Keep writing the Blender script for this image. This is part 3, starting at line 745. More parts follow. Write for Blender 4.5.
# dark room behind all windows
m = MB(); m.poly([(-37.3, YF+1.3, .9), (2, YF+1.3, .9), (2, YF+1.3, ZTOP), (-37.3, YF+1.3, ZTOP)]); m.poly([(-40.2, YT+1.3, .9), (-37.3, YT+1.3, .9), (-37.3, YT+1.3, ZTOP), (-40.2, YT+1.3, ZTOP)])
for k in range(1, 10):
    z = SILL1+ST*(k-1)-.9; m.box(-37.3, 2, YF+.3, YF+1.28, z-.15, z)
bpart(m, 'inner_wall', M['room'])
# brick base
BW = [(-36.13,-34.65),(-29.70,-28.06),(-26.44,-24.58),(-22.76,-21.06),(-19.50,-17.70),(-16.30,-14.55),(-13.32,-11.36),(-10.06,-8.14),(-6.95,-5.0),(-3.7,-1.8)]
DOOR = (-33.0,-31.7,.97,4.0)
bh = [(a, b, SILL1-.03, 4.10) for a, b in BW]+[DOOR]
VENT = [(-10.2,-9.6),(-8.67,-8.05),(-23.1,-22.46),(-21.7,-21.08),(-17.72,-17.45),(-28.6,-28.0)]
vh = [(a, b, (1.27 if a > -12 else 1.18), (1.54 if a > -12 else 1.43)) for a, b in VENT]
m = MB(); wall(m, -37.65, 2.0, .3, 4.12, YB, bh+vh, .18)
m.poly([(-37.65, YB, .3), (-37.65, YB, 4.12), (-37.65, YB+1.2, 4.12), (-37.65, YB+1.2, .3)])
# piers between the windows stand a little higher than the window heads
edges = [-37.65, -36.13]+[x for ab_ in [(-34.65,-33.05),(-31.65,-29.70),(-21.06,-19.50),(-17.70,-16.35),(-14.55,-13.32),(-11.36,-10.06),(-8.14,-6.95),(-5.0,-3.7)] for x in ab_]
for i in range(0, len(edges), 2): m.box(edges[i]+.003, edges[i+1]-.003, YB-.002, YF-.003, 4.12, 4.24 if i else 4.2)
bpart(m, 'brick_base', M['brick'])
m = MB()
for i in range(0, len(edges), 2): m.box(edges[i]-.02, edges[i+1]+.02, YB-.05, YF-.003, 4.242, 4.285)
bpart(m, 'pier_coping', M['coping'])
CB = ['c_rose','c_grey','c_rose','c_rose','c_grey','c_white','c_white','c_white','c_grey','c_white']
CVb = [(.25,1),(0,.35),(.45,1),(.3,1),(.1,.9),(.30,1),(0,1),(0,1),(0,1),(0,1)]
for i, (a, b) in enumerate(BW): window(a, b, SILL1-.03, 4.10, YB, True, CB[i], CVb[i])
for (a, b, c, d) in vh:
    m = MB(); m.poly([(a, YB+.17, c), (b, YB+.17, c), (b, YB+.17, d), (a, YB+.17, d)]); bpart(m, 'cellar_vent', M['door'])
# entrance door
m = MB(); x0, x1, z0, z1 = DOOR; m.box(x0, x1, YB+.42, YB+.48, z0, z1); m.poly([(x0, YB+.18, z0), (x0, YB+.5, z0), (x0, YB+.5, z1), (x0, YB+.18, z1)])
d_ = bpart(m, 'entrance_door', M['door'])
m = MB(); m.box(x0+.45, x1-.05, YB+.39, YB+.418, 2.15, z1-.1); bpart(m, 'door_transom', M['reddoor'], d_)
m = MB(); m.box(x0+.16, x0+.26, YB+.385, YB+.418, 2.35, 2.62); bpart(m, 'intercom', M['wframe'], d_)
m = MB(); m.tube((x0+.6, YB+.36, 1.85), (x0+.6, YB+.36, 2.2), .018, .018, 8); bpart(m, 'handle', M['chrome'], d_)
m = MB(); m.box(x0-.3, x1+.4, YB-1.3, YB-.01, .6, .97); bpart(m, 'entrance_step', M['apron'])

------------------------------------

# Requirements:
Quote the data above verbatim from its first line to the line that includes "z = SILL1+ST*(k-1)-.9;", with both boundary lines retained.

# Solution for this exercise:
Keep writing the Blender script for this image. This is part 3, starting at line 745. More parts follow. Write for Blender 4.5.
# dark room behind all windows
m = MB(); m.poly([(-37.3, YF+1.3, .9), (2, YF+1.3, .9), (2, YF+1.3, ZTOP), (-37.3, YF+1.3, ZTOP)]); m.poly([(-40.2, YT+1.3, .9), (-37.3, YT+1.3, .9), (-37.3, YT+1.3, ZTOP), (-40.2, YT+1.3, ZTOP)])
for k in range(1, 10):
    z = SILL1+ST*(k-1)-.9; m.box(-37.3, 2, YF+.3, YF+1.28, z-.15, z)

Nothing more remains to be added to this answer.